* [What you are asked to do]:
Return precisely the span of lines from the top of the material below to the line containing "from mathutils import Matrix, Vector", both included. Pictures are excluded.

* [Data shown]:
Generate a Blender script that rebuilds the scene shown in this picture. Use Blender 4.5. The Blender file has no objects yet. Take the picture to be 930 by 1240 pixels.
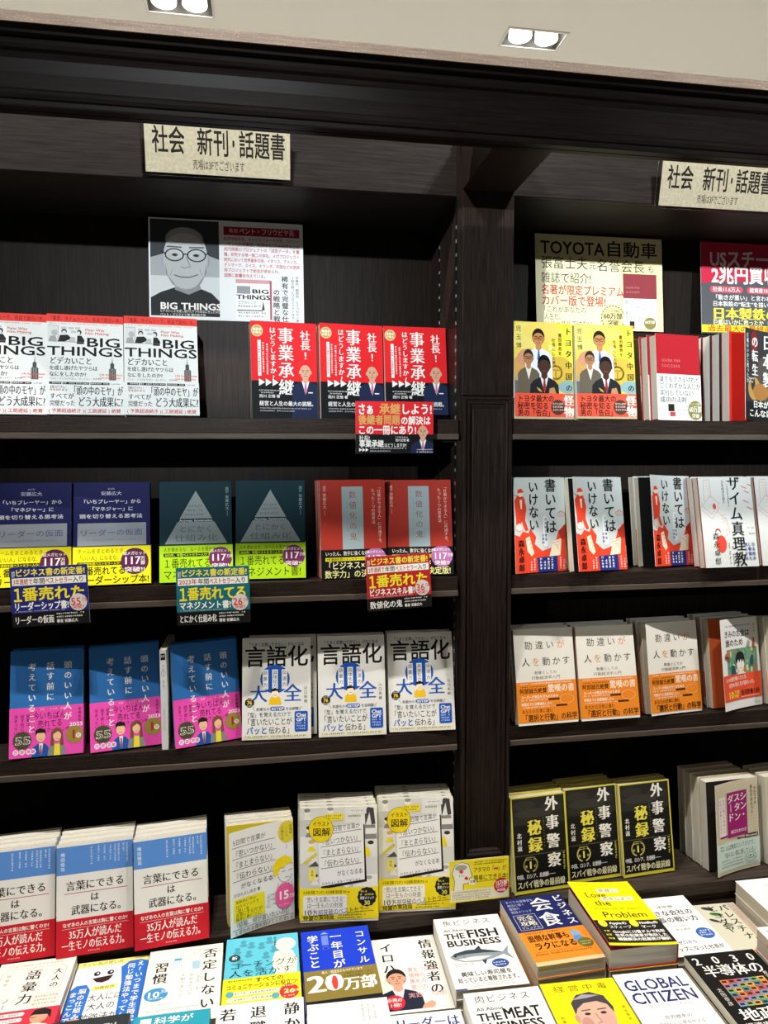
import bpy, bmesh, math, random
from mathutils import Matrix, Vector

S = bpy.context.scene
COL = S.collection
EYE = 1.60                                   # camera height; bookcase heights below are given relative to it
# ------------------------------------------------------------------ camera
cam = bpy.data.cameras.new('camera')
cam.sensor_fit = 'VERTICAL'; cam.sensor_height = 24.0; cam.lens = 24.0 * 860.0 / 1240.0
cam.clip_start = 0.02
camo = bpy.data.objects.new('camera', cam); COL.objects.link(camo)
YAW, PIT, ROL = math.radians(9.496), math.radians(4.22), math.radians(-0.178)
_f = Vector((math.sin(YAW) * math.cos(PIT), math.cos(YAW) * math.cos(PIT), -math.sin(PIT)))
_r = Vector((math.cos(YAW), -math.sin(YAW), 0)); _u = _r.cross(_f)
_r2 = _r * math.cos(ROL) + _u * math.sin(ROL); _u2 = _u * math.cos(ROL) - _r * math.sin(ROL)
camo.matrix_world = Matrix(((_r2.x, _u2.x, -_f.x, 0), (_r2.y, _u2.y, -_f.y, -1.32), (_r2.z, _u2.z, -_f.z, EYE), (0, 0, 0, 1)))
S.camera = camo
# ------------------------------------------------------------------ world, exposure
w = bpy.data.worlds.new('shop_ambient'); S.world = w; w.use_nodes = True
w.node_tree.nodes['Background'].inputs[0].default_value = (1.0, 0.97, 0.90, 1)
w.node_tree.nodes['Background'].inputs[1].default_value = 0.08
S.view_settings.view_transform = 'Standard'; S.view_settings.look = 'None'
S.view_settings.gamma = 1.0; S.view_settings.use_curve_mapping = False
S.view_settings.exposure = 0.0
NEAR_W, FAR_W, AISLE_W = 46.0, 1400.0, 300.0   # lamp powers: steep downlights, far spotlights, aisle behind
# ------------------------------------------------------------------ materials
def lin(h):
    h = h.lstrip('#'); v = [int(h[i:i+2], 16) / 255 for i in (0, 2, 4)]
    return tuple((c / 12.92 if c <= .04045 else ((c + .055) / 1.055) ** 2.4) for c in v)
_mats = {}
def paper(h, rough=.55):
    if h in _mats: return _mats[h]
    m = bpy.data.materials.new('paper_' + h.lstrip('#')); m.use_nodes = True
    b = m.node_tree.nodes['Principled BSDF']
    b.inputs['Base Color'].default_value = lin(h) + (1,); b.inputs['Roughness'].default_value = rough
    b.inputs['Specular IOR Level'].default_value = .14
    _mats[h] = m; return m
def mottled(h, h2):
    m = paper(h); nt = m.node_tree; n = nt.nodes.new('ShaderNodeTexNoise'); n.inputs['Scale'].default_value = 160; n.inputs['Detail'].default_value = 4
    tc = nt.nodes.new('ShaderNodeTexCoord'); nt.links.new(tc.outputs['Object'], n.inputs['Vector'])
    r = nt.nodes.new('ShaderNodeValToRGB'); r.color_ramp.elements[0].position = .4; r.color_ramp.elements[1].position = .62
    r.color_ramp.elements[0].color = lin(h2) + (1,); r.color_ramp.elements[1].color = lin(h) + (1,)
    nt.links.new(n.outputs['Fac'], r.inputs['Fac']); nt.links.new(r.outputs['Color'], nt.nodes['Principled BSDF'].inputs['Base Color'])
mottled('#c4c1ae', '#b6b29d')
def simple(name, h, rough=.5, metal=0.0, spec=.5):
    m = bpy.data.materials.new(name); m.use_nodes = True
    b = m.node_tree.nodes['Principled BSDF']
    b.inputs['Base Color'].default_value = lin(h) + (1,); b.inputs['Roughness'].default_value = rough
    b.inputs['Metallic'].default_value = metal; b.inputs['Specular IOR Level'].default_value = spec
    return m
def wood(name, dark, light, axis, rough=.42, speck=0.0, spec=.07):
    m = bpy.data.materials.new(name); m.use_nodes = True; nt = m.node_tree; N = nt.nodes; L = nt.links
    b = N['Principled BSDF']; tc = N.new('ShaderNodeTexCoord'); mp = N.new('ShaderNodeMapping')
    sc = [420, 420, 420]; sc[axis] = 14; mp.inputs['Scale'].default_value = sc
    L.new(tc.outputs['Object'], mp.inputs['Vector'])
    n1 = N.new('ShaderNodeTexNoise'); n1.inputs['Scale'].default_value = 1.0; n1.inputs['Detail'].default_value = 5
    n1.inputs['Roughness'].default_value = .65
    L.new(mp.outputs['Vector'], n1.inputs['Vector'])
    r = N.new('ShaderNodeValToRGB'); r.color_ramp.elements[0].position = .35; r.color_ramp.elements[1].position = .68
    r.color_ramp.elements[0].color = lin(dark) + (1,); r.color_ramp.elements[1].color = lin(light) + (1,)
    L.new(n1.outputs['Fac'], r.inputs['Fac'])
    col = r.outputs['Color']
    if speck:
        n2 = N.new('ShaderNodeTexNoise'); n2.inputs['Scale'].default_value = 420; n2.inputs['Detail'].default_value = 3
        L.new(tc.outputs['Object'], n2.inputs['Vector'])
        r2 = N.new('ShaderNodeValToRGB'); r2.color_ramp.elements[0].position = .60; r2.color_ramp.elements[1].position = .72
        r2.color_ramp.elements[1].color = (speck, speck, speck, 1)
        L.new(n2.outputs['Fac'], r2.inputs['Fac'])
        mx = N.new('ShaderNodeMix'); mx.data_type = 'RGBA'; mx.inputs['B'].default_value = lin('#a89888') + (1,)
        L.new(r2.outputs['Color'], mx.inputs['Factor']); L.new(col, mx.inputs['A']); col = mx.outputs['Result']
    L.new(col, b.inputs['Base Color'])
    b.inputs['Roughness'].default_value = rough; b.inputs['Specular IOR Level'].default_value = spec
    bp = N.new('ShaderNodeBump'); bp.inputs['Strength'].default_value = .06; bp.inputs['Distance'].default_value = .001
    L.new(n1.outputs['Fac'], bp.inputs['Height']); L.new(bp.outputs['Normal'], b.inputs['Normal'])
    return m
WOODV = wood('dark_wood_vertical', '#17110f', '#2f2622', 2)
WOODH = wood('dark_wood_horizontal', '#211e1f', '#332f2d', 0)
WOODY = wood('dark_wood_depth', '#17110f', '#2e2521', 1)
WOODS = wood('shelf_front_wood', '#1d1614', '#382d27', 0, .42, .12)
WOODW = wood('worn_cornice_edge', '#5a4e46', '#75675c', 0, .5, .75)
WOODD = wood('cornice_wood', '#100d0c', '#1b1614', 0, .36, 0, .05)
STRIP = wood('shelf_strip_lit_tone', '#4a413a', '#5d534b', 0, .38)  # lighter tone paints in bright floor light reflected by the strip
WOODK = wood('deck_wood', '#2c2521', '#4f453e', 0)
BLACKW = wood('back_panel_wood', '#130f0d', '#251e1a', 2, .45)
STEEL = simple('standard_steel', '#b9b6ae', .35, .9)
DMETAL = simple('dark_metal', '#1b1a19', .4, .6)
def pages_mat(name, h, h2, axis):
    m = bpy.data.materials.new(name); m.use_nodes = True; nt = m.node_tree; N = nt.nodes; L = nt.links
    b = N['Principled BSDF']; tc = N.new('ShaderNodeTexCoord'); mp = N.new('ShaderNodeMapping')
    sc = [6, 6, 6]; sc[1] = 1900; mp.inputs['Scale'].default_value = sc
    L.new(tc.outputs['Object'], mp.inputs['Vector'])
    n = N.new('ShaderNodeTexNoise'); n.inputs['Scale'].default_value = 1; n.inputs['Detail'].default_value = 2
    L.new(mp.outputs['Vector'], n.inputs['Vector'])
    r = N.new('ShaderNodeValToRGB'); r.color_ramp.elements[0].position = .3; r.color_ramp.elements[1].position = .6
    r.color_ramp.elements[0].color = lin(h2) + (1,); r.color_ramp.elements[1].color = lin(h) + (1,)
    L.new(n.outputs['Fac'], r.inputs['Fac']); L.new(r.outputs['Color'], b.inputs['Base Color'])
    b.inputs['Roughness'].default_value = .8; b.inputs['Specular IOR Level'].default_value = .1
    return m
PAGES = pages_mat('page_edges', '#d6cfbd', '#a8a08d', 1)
PAGESG = pages_mat('page_edges_grey', '#d9d5ca', '#aca89c', 1)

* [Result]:
Generate a Blender script that rebuilds the scene shown in this picture. Use Blender 4.5. The Blender file has no objects yet. Take the picture to be 930 by 1240 pixels.
import bpy, bmesh, math, random
from mathutils import Matrix, Vector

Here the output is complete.